My maternal grandparents upon birth of twins (my mother's the baby on right) |
That
seems to be what happened to this particular family’s photographs – which were
nicely framed and organized in a way that you literally could follow this woman’s
story from being a Filipino immigrant to the graduation of her grandchildren.
Somebody’s
life became someone else’s space-taking nuisance. Is that what is destined to
happen to all of us?
My paternal grandparents in front of their (then) new home |
WHICH NOT ONLY document my own childhood and that of my brother, but also contain the shots that were taken throughout the lives of my father and mother during their respective childhoods.
In
fact, I know one of the things I was able to do to make my father happy in the
days following the death of his other son was to give him some five dozen
prints of photographs from his own childhood that had somehow passed down to
us.
My father and Uncle John (my mother's twin) |
I
know he’s planning on taking actions meant to preserve those photographs – some
of which already have had some significant fading and deterioration (what with
being five or six decades old by now).
But
what happens after that? What happens if the day comes when this big, clunky
photo album that my now-late mother started to put together when I was a baby
winds up being stray stuff.
DOES
IT WIND up being put up for sale in a second-hand shop as a potential antique?

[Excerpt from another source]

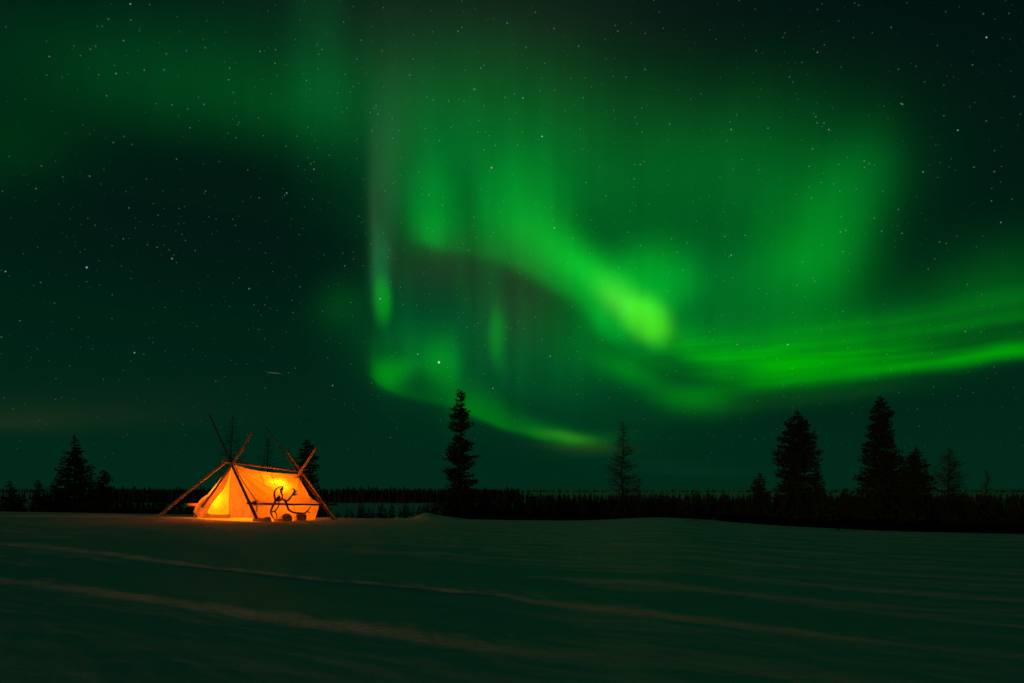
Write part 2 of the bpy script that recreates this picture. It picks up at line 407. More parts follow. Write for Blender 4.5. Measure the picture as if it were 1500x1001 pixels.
def height(X, Y, fine=True):
    X = np.asarray(X, float); Y = np.asarray(Y, float)
    Ys = np.maximum(Y, 1.0)
    u = np.clip(X / Ys, -2.2, 2.2)
    # sideways and behind the viewer the plateau simply goes on
    Dc = np.interp(u, EU, ED); row = np.interp(u, EU, ER)
    zc = CAMZ - (row - HY) / F * Dc
    t = np.clip(Y / Dc, 0, 1)
    z = zc * t * t * (3 - 2 * t)
    s = np.maximum(Y - Dc, 0)
    z = z - (5.0 + zc) * (1 - np.exp(-(s / 11.0) ** 2))
    R = np.hypot(X, Y)
    z = z + 0.10 * vnoise(X / 4.2, Y / 4.2, 3) * np.clip(R / 8, 0, 1) * np.clip((Dc - Y) / 6, 0, 1) * np.clip(Y / 4 + .5, 0, 1) * 0.6
    far = np.clip((s - 30) / 60, 0, 1)
    z = z + far * (0.5 * vnoise(X / 60, Y / 60, 5) + 0.2 * vnoise(X / 17, Y / 17, 6))
    def lump(cx, cy, sx, sy, h):
        return h * np.exp(-((X - cx) / sx) ** 2 - ((Y - cy) / sy) ** 2)
    for px, py, D, sp, sy, hp in [(622, 0, 23.3, 17, .8, 8), (648, 0, 23.6, 26, .9, 4.5), (588, 0, 23.3, 8, .4, 2.5), (598, 0, 23.0, 5, .3, 2), (582, 0, 23.4, 5, .3, 2.4), (530, 0, 24, 6, .4, 1.6),
                                  (47, 0, 23.5, 6, .3, 2.6), (75, 0, 24, 10, .4, 1.2), (160, 0, 24, 8, .4, 1.0), (222, 0, 21.2, 4, .2, 1.6), (20, 0, 24, 16, .5, 1.4), (1250, 0, 17, 10, .4, 1.2), (1483, 0, 15.3, 4, .2, 1.5)]:
        z = z + lump((px - CX) / F * D, D, sp / F * D, sy, hp / F * D)
    # clods beside the tracks
    for px, py, w, h in [(350, 808, .22, .035), (345, 810, .12, .03), (285, 803, .2, .03), (443, 820, .2, .04), (455, 823, .15, .035), (500, 820, .3, .03), (400, 772, .5, .02), (640, 806, .3, .03), (320, 805, .3, .03)]:
        cx, cy = gxy(px, py)
        z = z + lump(cx, cy, w, w * .8, h)
    if not fine: return z
    # snow machine tracks
    for i, (pts, am, h, wf, wn) in enumerate(TR):
        best = np.full(X.shape, 1e9); sg = np.zeros(X.shape); along = np.zeros(X.shape); acc = 0; amp = np.zeros(X.shape)
        for (x0, y0), (x1, y1), a0, a1 in zip(pts[:-1], pts[1:], am[:-1], am[1:]):
            dx, dy = x1 - x0, y1 - y0; L = math.hypot(dx, dy)
            tt = np.clip(((X - x0) * dx + (Y - y0) * dy) / (L * L), 0, 1)
            ex, ey = X - x0 - tt * dx, Y - y0 - tt * dy
            d = np.hypot(ex, ey); k = d < best
            side = -(ex * dy - ey * dx) / L
            best = np.where(k, d, best); sg = np.where(k, side, sg); along = np.where(k, acc + tt * L, along); amp = np.where(k, a0 + (a1 - a0) * tt, amp)
            acc += L
        d = np.where(sg > 0, best, -best)
        d = d + 0.12 * vnoise(along / 1.3, along * 0 + i, 11 + i) + 0.05 * vnoise(along / 0.3, d / 0.3, 17 + i)
        up = np.where(d > 0, 1 - np.clip(d / wf, 0, 1), 1 - np.clip(-d / wn, 0, 1))
        up = up * up * (3 - 2 * up)
        a = (1.0 + 0.6 * vnoise(along / 1.7, along * 0, 31 + i) + 0.5 * vnoise(along / 0.35, d / 0.2, 41 + i) + 0.35 * vnoise(along / 0.12, d / 0.09, 51 + i)) * amp
        z = z + h * a * up
    # wind and ski streaks running the same way
    ca, sa = 0.905, -0.425
    la, lb = X * ca + Y * sa, -X * sa + Y * ca
    near = np.clip((26 - R) / 6, 0, 1) * np.clip(Y + 1, 0, 1)
    z = z + near * (0.022 * vnoise(la / 2.5, lb / 0.35, 7) * np.clip(Y / 9, .25, 1) + 0.011 * vnoise(la / 0.9, lb / 0.14, 8) * np.clip((Y - 5) / 6, 0.1, 1)
                    + 0.010 * vnoise(X / 0.5, Y / 0.5, 9) * np.clip((Y - 3) / 6, 0.15, 1) + 0.0045 * vnoise(la / 0.35, lb / 0.09, 21) + 0.007 * vnoise(X / 0.16, Y / 0.16, 10) * np.clip((Y - 7) / 6, .3, 1)
                    + 0.016 * np.maximum(vnoise(X / 0.45, Y / 0.45, 12) + 0.5 * vnoise(X / 0.2, Y / 0.2, 13) - .22, 0) * np.clip((Y - 6) / 5, .0, 1) * 3)
    return z

def H(x, y):
    return float(height(np.array([x]), np.array([y]), False)[0])

def snow_material():
    m = bpy.data.materials.new('snow'); m.use_nodes = True
    t = m.node_tree; b = t.nodes['Principled BSDF']
    b.inputs['Roughness'].default_value = 0.75; b.inputs['Specular IOR Level'].default_value = 0.25
    g = t.nodes.new('ShaderNodeNewGeometry')
    n1 = t.nodes.new('ShaderNodeTexNoise'); n1.inputs['Scale'].default_value = 14; n1.inputs['Detail'].default_value = 6; n1.inputs['Roughness'].default_value = 0.65
    t.links.new(g.outputs['Position'], n1.inputs['Vector'])
    mp = t.nodes.new('ShaderNodeMapping'); mp.inputs['Rotation'].default_value = (0, 0, 0.44); mp.inputs['Scale'].default_value = (0.5, 5.0, 1)
    t.links.new(g.outputs['Position'], mp.inputs['Vector'])
    n2 = t.nodes.new('ShaderNodeTexNoise'); n2.inputs['Scale'].default_value = 1.2; n2.inputs['Detail'].default_value = 5
    t.links.new(mp.outputs[0], n2.inputs['Vector'])
    ad = t.nodes.new('ShaderNodeMath'); ad.operation = 'MULTIPLY_ADD'; ad.inputs[1].default_value = 1.2
    t.links.new(n2.outputs[0], ad.inputs[0]); t.links.new(n1.outputs[0], ad.inputs[2])
    bp = t.nodes.new('ShaderNodeBump'); bp.inputs['Strength'].default_value = 0.8; bp.inputs['Distance'].default_value = 0.02
    t.links.new(ad.outputs[0], bp.inputs['Height']); t.links.new(bp.outputs[0], b.inputs['Normal'])
    cr = t.nodes.new('ShaderNodeMapRange'); cr.inputs['To Min'].default_value = 0.55; cr.inputs['To Max'].default_value = 0.78
    t.links.new(n2.outputs[0], cr.inputs[0])
    cc = t.nodes.new('ShaderNodeCombineColor')
    for i in range(3): t.links.new(cr.outputs[0], cc.inputs[i])
    t.links.new(cc.outputs[0], b.inputs['Base Color'])
    return m
M_snow = snow_material()

def build_ground():
    a1 = np.linspace(-46, 46, 620)
    a2 = np.linspace(46, 314, 90)[1:-1]
    az_ = np.radians(np.concatenate([a1, a2]))
    r = [0.5]
    while r[-1] < 9000:
        q = r[-1]
        r.append(q * (1.035 if q < 3 else 1.0085 if q < 26 else 1.03))
    r = np.array(r)
    A, R = np.meshgrid(az_, r)
    X, Y = R * np.sin(A), R * np.cos(A)
    Z = height(X.ravel(), Y.ravel()).reshape(X.shape)
    V = np.stack([X, Y, Z], -1).reshape(-1, 3)
    nr_, na = X.shape
    V = np.vstack([V, [[0, 0, H(0, 0.01)]]])
    i = np.arange(nr_ - 1)[:, None] * na; j = np.arange(na)[None, :]; j2 = (j + 1) % na
    Fq = np.stack([i + j, i + j2, i + na + j2, i + na + j], -1).reshape(-1, 4)[:, ::-1]
    c = len(V) - 1
    faces = Fq.tolist() + [(c, (k + 1) % na, k) for k in range(na)]
    o = meshobj('snow_ground', V, faces, M_snow, smooth=True)
    tag(o, 'wind-packed snow field crossed by snow machine tracks', 'snow ground', kind='structure')
build_ground()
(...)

Or worse yet, in one of those landfills near Pontiac where much of Chicago’s
trash winds up these days!
It
would be all too easy for me to see how such a scenario could happen – even though
I’m sure someone is going to retort that by such a time, I would be deceased
and it wouldn’t really matter to me any longer.
Me, with my Uncle Art, when I had a whole life ahead of me |
So
perhaps some of these old photographs ought to be seen now, what with the idea
that I could at least try to pass along their significance.
Otherwise,
they could all become just dusty images that wind up being someone else’s
conversational piece before they move along to more “revelant” topics such as
the weather or whether the Chicago Cubs will manage to go two full centuries
without winning a World Series title.